Tuesday, December 22, 2015

Sailboat surfing down to Chamela.

The ham radio signal has been very poor being close to the big city of Puerto Vallarta so here is a brief recap of the last couple of weeks.

Hidden Beach, Banderas Bay

PV - After arriving in Banderas Bay a couple of weeks ago we have meandered through the various anchorages that the bay has to offer.  A few days at Punta de Mita with it's decent surf break, nifty shops and quaint beach restaurants.  Several days in La Cruz where there is a marina and more resources for any needed repairs, restocking or just hanging with friends as there are a lot of boats in the marina or on anchor just off of La Cruz.  At one point we left La Cruz heading out to Punta de Mita for a jump the next day south around Cabo Corrientes and farther south down the Mexican coastline.  However, a refrigerator glitch sent us back to La Cruz the very next morning to get someone to look at it.  It was a simple fix fortunately and we were back online by the end of the day.

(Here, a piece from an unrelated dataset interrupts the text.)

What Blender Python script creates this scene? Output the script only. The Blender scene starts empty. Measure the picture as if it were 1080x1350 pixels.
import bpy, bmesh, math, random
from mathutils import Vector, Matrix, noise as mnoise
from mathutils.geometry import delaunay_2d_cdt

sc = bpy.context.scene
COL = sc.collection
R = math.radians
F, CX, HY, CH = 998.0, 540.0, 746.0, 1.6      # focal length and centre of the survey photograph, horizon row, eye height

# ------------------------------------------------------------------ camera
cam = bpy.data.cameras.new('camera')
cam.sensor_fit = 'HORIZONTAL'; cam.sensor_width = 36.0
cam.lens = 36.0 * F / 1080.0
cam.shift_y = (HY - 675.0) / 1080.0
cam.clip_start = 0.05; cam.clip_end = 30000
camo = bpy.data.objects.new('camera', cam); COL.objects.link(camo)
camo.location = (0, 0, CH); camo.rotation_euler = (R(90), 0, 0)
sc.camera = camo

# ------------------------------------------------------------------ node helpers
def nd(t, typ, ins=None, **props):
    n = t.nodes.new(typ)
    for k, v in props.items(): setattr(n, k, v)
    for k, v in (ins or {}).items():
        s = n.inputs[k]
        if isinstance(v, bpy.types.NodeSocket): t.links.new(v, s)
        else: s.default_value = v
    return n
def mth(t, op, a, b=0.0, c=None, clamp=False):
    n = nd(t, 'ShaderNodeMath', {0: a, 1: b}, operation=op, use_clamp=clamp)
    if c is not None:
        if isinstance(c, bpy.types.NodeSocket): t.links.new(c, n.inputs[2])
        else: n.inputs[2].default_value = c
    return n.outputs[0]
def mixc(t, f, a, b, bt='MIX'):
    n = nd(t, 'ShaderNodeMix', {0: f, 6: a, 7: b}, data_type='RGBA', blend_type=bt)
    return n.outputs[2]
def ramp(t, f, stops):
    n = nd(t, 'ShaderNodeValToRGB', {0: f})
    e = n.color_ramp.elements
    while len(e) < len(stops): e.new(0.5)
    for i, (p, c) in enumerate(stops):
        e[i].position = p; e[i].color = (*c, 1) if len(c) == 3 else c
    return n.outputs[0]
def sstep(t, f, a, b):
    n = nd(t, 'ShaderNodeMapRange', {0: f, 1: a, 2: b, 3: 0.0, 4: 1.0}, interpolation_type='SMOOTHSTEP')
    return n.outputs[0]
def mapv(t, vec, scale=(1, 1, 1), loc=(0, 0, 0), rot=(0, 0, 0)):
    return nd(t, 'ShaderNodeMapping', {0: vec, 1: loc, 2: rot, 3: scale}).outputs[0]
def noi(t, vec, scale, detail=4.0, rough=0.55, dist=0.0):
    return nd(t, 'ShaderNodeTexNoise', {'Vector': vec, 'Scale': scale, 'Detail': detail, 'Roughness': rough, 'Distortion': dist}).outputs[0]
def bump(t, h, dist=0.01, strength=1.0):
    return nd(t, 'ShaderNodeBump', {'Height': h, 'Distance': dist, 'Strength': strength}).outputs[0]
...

Yelapa...is a quaint little town on the southwest side of Banderas Bay that is home to indigenous people who have lived there for centuries.  There are no roads into Yelapa so it is only accessible via boat or mountain trails.  We spent an awesome day there walking up through the little town's stone and cement walk ways up to the base of the waterfall that feeds the town with fresh water.  The waterfall itself is about 150' tall with the water cascading down the sheer face of the rock and splashing into the large pool at the bottom.  From the base of the falls we walked up a stone and dirt path that winds steeply up the mountain and takes you to the top of the falls.  As we walked through the jungle going to the top we saw several black hoses that feed the various homes down in Yelapa with clean, fresh water.  Well, not water that most of you would consider clean as it was actually kinda of brown, but to them it is "agua dulce", fresh water.  As we were walking through the narrow street we were passed a few times by young me on small horses or donkeys packed with supplies being carried to homes further up the mountain.  We also came across a boa constrictor that was ambling along the path.  I quickly picked it up as he slithered his 5' or so length around my arms, shoulders and neck.  Boas are awesome, so docile.  We planned to spend the night in Yelapa but there was a huge north swell coming into the anchorage and the boat was rocking wildly so we left and headed back over to La Cruz where we arrived at dark around 7:30pm or so.

Looking down...

Chamela - We left La Cruz at 5am and headed toward the infamous Cabo Corrientes (Cape of Currents), aptly named.  Cabo Corrientes is a prominent point of land that protrudes out into the Pacific forming the southwest boundary of Banderas Bay.  Because of it's prominent point weather patterns and currents are magnified for many miles along the coastline near the point.  All cruisers respect the point and many are simply fearful to round it so most, or those that are prudent, chose a very calm day and also try to move through that area at night or the early morning hours of the day in order to take advantage of the greatest possibility for calm.  By the time we rounded the point, on what was supposed to be 3-5 knots of wind and calm seas, we were in the middle of what seemed like a washing machine with waves coming from all directions and winds in the 15-20 knot range.

That lasted for a couple of hours then the seas began to organize a bit with the dominant swell coming from the northwest at about 4-6'.  Not bad.  However, the wind increased to 25-30 knots from the north which made for exciting sailing and we found ourselves surfing down the faces of the waves flying the drifter out front doing 8 knots for well over 3 hours.  Our max speed for the day was 10.2 knots as we sailed and surfed down the big swells.  It was a wild ride!

The original plan was to dip into Punta Ipala, a small fishing village 45 miles from La Cruz and south of Cabo Corrientes, spend the night there then arise early the next day and travel the additional 50 miles south to Chamela.  With the large swell and wind we doubted how protected the small fishing village would be and so we elected to blow by Ipala and continue on to Chamela, even knowing that we would arrive there an hour or two after dark.  It was a long day, a total of about 94 miles which took us from 5am to 7pm.  Chamela is a large bay with excellent protection and we arrived safely under careful vigilance as we entered the island and reef protected port.  Just before we rounded the reef into the bay I saw a dark object just off the bow.  It looked like a 6' tall fence post or buoy, maybe a rock, I just couldn't make it out.  We slowed the boat down as I saw, lost sight of then saw again this mysterious object.  When we got within about 50-100' of it we heard a very loud SLAP.  Then another and another.  It was a humpback whale lounging on it's back slapping it's pectoral fins on the water.  Because it was dark we really couldn't see much we were amazingly close to this magnificent creature while we listened to it frolick and then disappeared below the surface as we moved by.  An amazing moment to a LONG day surfing downwind in uncomfortable seas to Chamela.

Cappy and his new buddy found on the trail.

That's a wrap my friends.  Ciao for now.